▶ **Challenge**
Filter the data below for the string "scene" and copy each matching line.
★ ★ ★ ★ ★
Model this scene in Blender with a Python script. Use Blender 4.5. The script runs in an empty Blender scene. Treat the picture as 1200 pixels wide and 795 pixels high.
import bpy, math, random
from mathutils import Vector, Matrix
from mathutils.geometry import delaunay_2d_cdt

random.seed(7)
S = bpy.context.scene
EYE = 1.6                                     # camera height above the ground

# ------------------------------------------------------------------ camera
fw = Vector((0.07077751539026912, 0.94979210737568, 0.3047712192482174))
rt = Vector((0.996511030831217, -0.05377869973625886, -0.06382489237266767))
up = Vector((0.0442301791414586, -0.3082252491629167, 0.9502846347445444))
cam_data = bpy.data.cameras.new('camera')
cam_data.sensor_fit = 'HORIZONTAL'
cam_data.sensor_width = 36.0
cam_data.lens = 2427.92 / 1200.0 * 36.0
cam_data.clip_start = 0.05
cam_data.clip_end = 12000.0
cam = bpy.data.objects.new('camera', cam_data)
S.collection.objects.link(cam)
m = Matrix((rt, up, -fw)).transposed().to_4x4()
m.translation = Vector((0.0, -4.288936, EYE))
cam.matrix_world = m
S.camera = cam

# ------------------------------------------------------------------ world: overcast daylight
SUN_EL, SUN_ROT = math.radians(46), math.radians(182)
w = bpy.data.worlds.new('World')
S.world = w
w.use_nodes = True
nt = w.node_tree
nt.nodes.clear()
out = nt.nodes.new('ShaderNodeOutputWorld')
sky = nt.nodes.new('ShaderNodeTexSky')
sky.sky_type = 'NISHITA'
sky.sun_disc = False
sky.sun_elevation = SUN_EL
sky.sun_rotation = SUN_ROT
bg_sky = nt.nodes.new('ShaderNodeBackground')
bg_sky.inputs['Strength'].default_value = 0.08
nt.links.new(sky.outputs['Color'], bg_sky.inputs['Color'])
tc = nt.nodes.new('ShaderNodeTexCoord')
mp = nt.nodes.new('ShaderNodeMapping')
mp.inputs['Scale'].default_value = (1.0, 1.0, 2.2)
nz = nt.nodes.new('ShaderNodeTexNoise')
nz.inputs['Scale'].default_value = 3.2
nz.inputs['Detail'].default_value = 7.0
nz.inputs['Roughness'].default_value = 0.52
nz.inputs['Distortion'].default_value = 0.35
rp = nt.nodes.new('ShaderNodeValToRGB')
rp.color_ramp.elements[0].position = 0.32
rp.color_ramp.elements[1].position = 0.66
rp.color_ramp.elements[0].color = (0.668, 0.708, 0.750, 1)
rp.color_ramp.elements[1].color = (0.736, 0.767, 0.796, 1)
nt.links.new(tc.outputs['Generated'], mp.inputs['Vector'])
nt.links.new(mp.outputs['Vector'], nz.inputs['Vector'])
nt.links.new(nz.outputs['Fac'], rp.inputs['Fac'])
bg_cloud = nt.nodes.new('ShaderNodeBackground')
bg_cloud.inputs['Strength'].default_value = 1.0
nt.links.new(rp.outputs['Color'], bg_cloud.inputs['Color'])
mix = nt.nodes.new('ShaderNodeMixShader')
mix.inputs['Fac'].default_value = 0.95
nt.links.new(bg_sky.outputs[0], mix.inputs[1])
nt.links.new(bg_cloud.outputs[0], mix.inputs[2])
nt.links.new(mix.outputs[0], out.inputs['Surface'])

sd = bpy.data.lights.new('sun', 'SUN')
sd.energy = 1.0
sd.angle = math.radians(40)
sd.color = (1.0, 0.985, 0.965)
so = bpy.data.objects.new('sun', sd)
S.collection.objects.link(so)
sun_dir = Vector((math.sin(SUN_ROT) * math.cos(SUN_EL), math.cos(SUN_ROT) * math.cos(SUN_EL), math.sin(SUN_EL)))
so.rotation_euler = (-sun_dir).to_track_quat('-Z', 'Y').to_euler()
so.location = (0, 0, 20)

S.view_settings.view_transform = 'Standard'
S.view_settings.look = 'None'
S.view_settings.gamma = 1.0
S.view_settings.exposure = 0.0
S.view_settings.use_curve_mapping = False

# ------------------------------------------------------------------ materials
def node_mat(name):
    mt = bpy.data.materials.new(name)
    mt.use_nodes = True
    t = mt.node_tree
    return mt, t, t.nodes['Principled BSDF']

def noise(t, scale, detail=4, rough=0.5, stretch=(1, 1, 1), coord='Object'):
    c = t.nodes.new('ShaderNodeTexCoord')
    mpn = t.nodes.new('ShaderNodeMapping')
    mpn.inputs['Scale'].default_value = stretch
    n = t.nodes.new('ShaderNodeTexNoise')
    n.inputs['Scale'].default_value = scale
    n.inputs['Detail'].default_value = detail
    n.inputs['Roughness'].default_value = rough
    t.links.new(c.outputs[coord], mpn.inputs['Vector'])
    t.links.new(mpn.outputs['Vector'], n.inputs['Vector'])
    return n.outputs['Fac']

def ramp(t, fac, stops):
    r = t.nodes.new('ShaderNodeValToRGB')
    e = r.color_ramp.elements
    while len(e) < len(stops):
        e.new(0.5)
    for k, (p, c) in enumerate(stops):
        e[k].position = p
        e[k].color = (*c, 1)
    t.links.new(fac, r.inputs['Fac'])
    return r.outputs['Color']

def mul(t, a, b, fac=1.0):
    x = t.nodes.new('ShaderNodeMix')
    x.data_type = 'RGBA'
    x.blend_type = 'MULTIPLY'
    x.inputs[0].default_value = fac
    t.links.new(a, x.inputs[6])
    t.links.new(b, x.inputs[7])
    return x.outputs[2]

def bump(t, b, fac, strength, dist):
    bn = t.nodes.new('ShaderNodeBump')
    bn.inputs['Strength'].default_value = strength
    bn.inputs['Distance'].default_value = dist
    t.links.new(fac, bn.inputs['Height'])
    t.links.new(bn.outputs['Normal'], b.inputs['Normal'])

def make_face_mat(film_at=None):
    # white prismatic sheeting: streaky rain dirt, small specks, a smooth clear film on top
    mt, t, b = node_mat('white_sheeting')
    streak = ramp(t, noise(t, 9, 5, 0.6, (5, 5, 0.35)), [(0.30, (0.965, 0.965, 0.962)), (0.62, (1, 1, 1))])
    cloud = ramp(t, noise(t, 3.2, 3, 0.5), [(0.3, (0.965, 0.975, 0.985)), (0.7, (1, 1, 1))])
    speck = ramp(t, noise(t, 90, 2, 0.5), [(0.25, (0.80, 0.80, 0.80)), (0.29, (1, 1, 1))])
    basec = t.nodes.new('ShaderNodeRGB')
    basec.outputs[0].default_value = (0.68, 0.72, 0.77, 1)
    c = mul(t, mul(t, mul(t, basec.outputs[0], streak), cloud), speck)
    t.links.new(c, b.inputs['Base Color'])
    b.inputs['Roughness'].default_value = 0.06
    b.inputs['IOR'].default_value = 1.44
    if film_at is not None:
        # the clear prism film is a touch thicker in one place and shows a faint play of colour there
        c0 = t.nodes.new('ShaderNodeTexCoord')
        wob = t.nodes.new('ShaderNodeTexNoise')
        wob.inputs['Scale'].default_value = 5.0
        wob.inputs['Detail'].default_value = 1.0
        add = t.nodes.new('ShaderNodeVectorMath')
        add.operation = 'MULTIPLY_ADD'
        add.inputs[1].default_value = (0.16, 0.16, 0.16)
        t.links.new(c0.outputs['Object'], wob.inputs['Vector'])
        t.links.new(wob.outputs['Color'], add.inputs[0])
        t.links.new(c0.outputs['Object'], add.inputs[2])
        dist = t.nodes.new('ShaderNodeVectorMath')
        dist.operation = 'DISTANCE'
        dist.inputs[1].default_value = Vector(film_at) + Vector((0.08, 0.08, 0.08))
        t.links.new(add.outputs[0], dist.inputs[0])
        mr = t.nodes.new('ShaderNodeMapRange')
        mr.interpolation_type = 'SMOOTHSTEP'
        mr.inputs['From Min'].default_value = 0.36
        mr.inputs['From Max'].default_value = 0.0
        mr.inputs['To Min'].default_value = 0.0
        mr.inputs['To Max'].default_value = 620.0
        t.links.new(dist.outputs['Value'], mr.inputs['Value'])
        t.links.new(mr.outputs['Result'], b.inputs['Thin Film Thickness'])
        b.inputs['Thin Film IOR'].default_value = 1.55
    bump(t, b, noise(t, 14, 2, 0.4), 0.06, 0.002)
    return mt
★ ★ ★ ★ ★
▶ **Response for this exercise**
Model this scene in Blender with a Python script. Use Blender 4.5. The script runs in an empty Blender scene. Treat the picture as 1200 pixels wide and 795 pixels high.
S = bpy.context.scene